Problem to work on:
The exercise asks for every line of the data to be reproduced exactly.

Provided material:
_ _ _ _
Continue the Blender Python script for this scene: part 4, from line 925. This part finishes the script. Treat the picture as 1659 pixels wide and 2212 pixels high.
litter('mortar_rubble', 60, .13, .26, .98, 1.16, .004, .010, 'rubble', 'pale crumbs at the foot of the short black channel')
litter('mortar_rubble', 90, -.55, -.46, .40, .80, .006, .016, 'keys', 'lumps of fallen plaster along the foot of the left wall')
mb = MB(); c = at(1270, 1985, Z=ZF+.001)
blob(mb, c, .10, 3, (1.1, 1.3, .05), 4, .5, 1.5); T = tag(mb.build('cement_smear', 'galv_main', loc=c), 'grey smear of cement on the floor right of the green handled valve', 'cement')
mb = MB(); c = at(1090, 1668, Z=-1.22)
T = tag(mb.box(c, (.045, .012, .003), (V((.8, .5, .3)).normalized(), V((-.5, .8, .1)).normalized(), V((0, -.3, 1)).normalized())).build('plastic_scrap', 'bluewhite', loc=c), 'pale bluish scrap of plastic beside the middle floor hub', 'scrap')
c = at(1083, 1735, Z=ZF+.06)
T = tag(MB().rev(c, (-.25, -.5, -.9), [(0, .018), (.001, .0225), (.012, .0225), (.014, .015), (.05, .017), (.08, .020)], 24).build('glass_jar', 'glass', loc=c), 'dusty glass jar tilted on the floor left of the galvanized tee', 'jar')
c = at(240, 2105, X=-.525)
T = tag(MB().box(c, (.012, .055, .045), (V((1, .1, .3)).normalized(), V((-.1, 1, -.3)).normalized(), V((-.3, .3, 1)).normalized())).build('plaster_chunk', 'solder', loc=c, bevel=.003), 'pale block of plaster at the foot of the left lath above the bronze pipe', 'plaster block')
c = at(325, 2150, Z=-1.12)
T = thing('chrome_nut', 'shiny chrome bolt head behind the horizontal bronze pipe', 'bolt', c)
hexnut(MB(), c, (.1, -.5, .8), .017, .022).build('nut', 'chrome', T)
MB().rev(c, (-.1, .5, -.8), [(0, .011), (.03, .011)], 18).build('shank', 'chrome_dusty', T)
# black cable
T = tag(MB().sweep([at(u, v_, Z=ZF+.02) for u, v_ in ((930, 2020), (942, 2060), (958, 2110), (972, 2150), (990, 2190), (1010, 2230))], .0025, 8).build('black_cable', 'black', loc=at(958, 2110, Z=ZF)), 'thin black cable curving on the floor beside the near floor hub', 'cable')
_ _ _ _
Reply:
Continue the Blender Python script for this scene: part 4, from line 925. This part finishes the script. Treat the picture as 1659 pixels wide and 2212 pixels high.
litter('mortar_rubble', 60, .13, .26, .98, 1.16, .004, .010, 'rubble', 'pale crumbs at the foot of the short black channel')
litter('mortar_rubble', 90, -.55, -.46, .40, .80, .006, .016, 'keys', 'lumps of fallen plaster along the foot of the left wall')
mb = MB(); c = at(1270, 1985, Z=ZF+.001)
blob(mb, c, .10, 3, (1.1, 1.3, .05), 4, .5, 1.5); T = tag(mb.build('cement_smear', 'galv_main', loc=c), 'grey smear of cement on the floor right of the green handled valve', 'cement')
mb = MB(); c = at(1090, 1668, Z=-1.22)
T = tag(mb.box(c, (.045, .012, .003), (V((.8, .5, .3)).normalized(), V((-.5, .8, .1)).normalized(), V((0, -.3, 1)).normalized())).build('plastic_scrap', 'bluewhite', loc=c), 'pale bluish scrap of plastic beside the middle floor hub', 'scrap')
c = at(1083, 1735, Z=ZF+.06)
T = tag(MB().rev(c, (-.25, -.5, -.9), [(0, .018), (.001, .0225), (.012, .0225), (.014, .015), (.05, .017), (.08, .020)], 24).build('glass_jar', 'glass', loc=c), 'dusty glass jar tilted on the floor left of the galvanized tee', 'jar')
c = at(240, 2105, X=-.525)
T = tag(MB().box(c, (.012, .055, .045), (V((1, .1, .3)).normalized(), V((-.1, 1, -.3)).normalized(), V((-.3, .3, 1)).normalized())).build('plaster_chunk', 'solder', loc=c, bevel=.003), 'pale block of plaster at the foot of the left lath above the bronze pipe', 'plaster block')
c = at(325, 2150, Z=-1.12)
T = thing('chrome_nut', 'shiny chrome bolt head behind the horizontal bronze pipe', 'bolt', c)
hexnut(MB(), c, (.1, -.5, .8), .017, .022).build('nut', 'chrome', T)
MB().rev(c, (-.1, .5, -.8), [(0, .011), (.03, .011)], 18).build('shank', 'chrome_dusty', T)
# black cable
T = tag(MB().sweep([at(u, v_, Z=ZF+.02) for u, v_ in ((930, 2020), (942, 2060), (958, 2110), (972, 2150), (990, 2190), (1010, 2230))], .0025, 8).build('black_cable', 'black', loc=at(958, 2110, Z=ZF)), 'thin black cable curving on the floor beside the near floor hub', 'cable')